Considerate circostanze e provenienza (culturale) di chi l’ha
pronunciata questa affermazione deve essere considerata come frutto di una
lunga sedimentazione di pensiero da parte di un gruppo che alla fine sta sì
cercando di praticare la politica politicienne per esercizio di potere
usando la maschera della democrazia ma che in realtà trae le sue origini e le
sue convinzioni profonde da tutt'altra visione del potere, della regolazione
sociale, del ruolo delle istituzioni pubbliche. In realtà la
domanda che è necessario porsi riguarda il contesto nel quale è caduta un’affermazione
del genere. Oggi ci troviamo in una fase di
transizione nel corso della quale per svariate ragioni che sarebbe troppo lungo
analizzare, l’evoluzione della civiltà dei consumi di marca occidentale sta
subendo una torsione nella sua prospettiva di sviluppo illimitato e di
pervasività della propria egemonia. Il modello
occidentale di marca reaganiana-tatcheriana e adottato dalla globalizzazione
clintoniana-blairiana e dell’Ulivo mondiale ha provocato stridenti e
insopportabili contraddizioni (ed è questo punto che riguarda direttamente la
sinistra).
Per rispondere a questo stato di cose in atto (che corrisponde
alle difficoltà della globalizzazione e all’evidenziarsi di come non ci si
trovi "alla fine della storia") sta emergendo una sorta di
“individualismo difensivo” che sembra prendere il posto dell’aggressivo
“individualismo competitivo” che aveva caratterizzato la fase centrale dalla
crisi del 2008 e anni seguenti.
Un “individualismo difensivo” che si pone, quale elemento diffuso
di percezione sociale, in relazione proprio all’agire politico e al ruolo delle
istituzioni. La linea di demarcazione tra l'individualismo difensivo e
il collettivismo corporativo è molto sottile: una combinazione che ha portato
negli anni alla scomposizione del dissenso e del consenso che ormai sono esercitati su “single
issue” il più delle volte in contrasto tra di loro.

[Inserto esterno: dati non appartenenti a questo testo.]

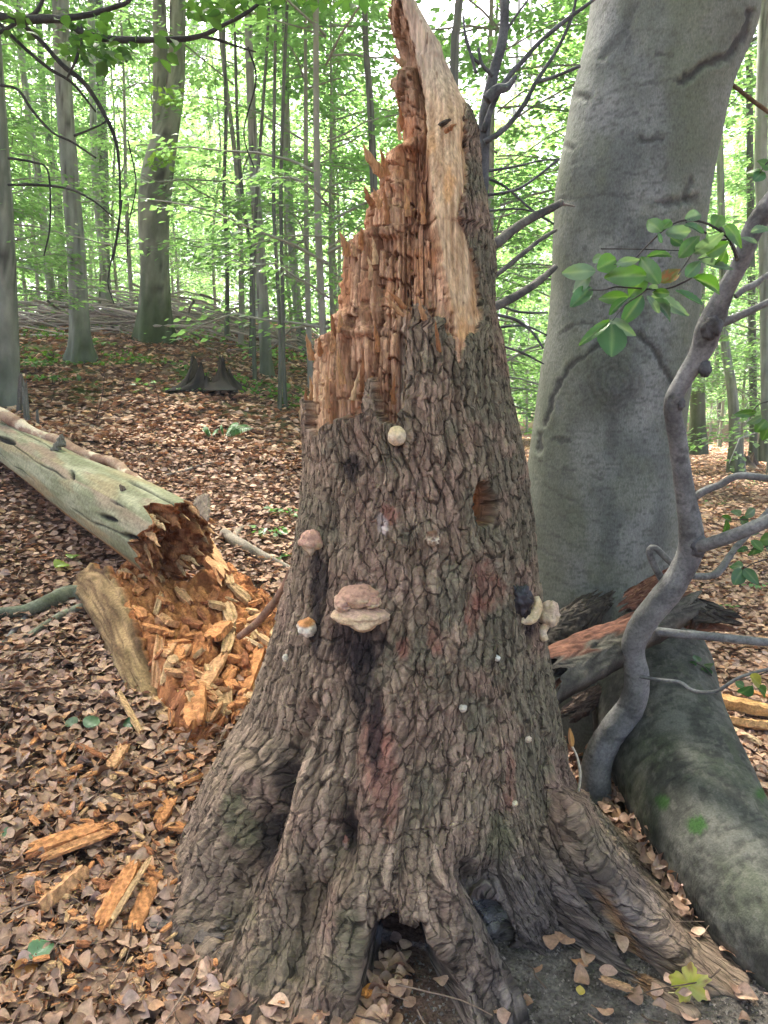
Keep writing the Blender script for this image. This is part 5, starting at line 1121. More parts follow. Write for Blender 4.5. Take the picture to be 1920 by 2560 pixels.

Le scelte (di consumo, di vita, anche elettorali) vengono appunto
effettuate dai singoli in funzione della propria conservazione di ruolo e di
status (compresa l'idea della supremazia del proprio colore della pelle),
chiedendo proprio alle istituzioni di operare in funzione conservativa prima di
tutto nella logica del "rifiuto del diverso". È nata così quella
particolare forma di populismo che abbiamo verificato porsi in atto nella
nostra realtà nazionale con l’emergere di diversi soggetti: dalla Lega, al PD
(R), al M5S. Forme populiste di conservazione dell’egoismo poi
sconfinate in ipotesi di tipo sovranista e nel richiamo a una mal digerita
“identità nazionale” esercitata in funzione proprio dell'individualismo
difensivo.
Nel dibattito politico abbiamo assistito alla scomparsa del
concetto di una rappresentanza non soltanto connessa a una visione teorica
anche utopica ma semplicemente legata ad una visione generale di stampo
universalista (quella dalla quale nacquero i concetti di diritto dei popoli e
di stato sociale).
L’evoluzione di questo stato di cose si sta verificando nel
realizzarsi di forme inedite di azione politica rispetto a quelle classiche
della democrazia liberale (circolano già esempi di “democrazia illiberale” in
Europa cui si ispira proprio il soggetto cui appartengono gli epigoni della
sostituzione etnica) in una fase geopolitica nella quale emergono
vere e proprie tensioni imperialiste all’interno stanno trovando posto logiche
- appunto - di sostituzione etnica.
In questo senso la situazione italiana non è certo provinciale, anzi
appare modernamente inserita in un confronto dal quale potrebbero sortire soluzioni
che sono già state definite di "arretramento storico" (dal ripristino
della logica dei blocchi; al conflitto globale condito dall’escalation
nucleare; al ritorno di forme totalizzanti di sopraffazione coloniale).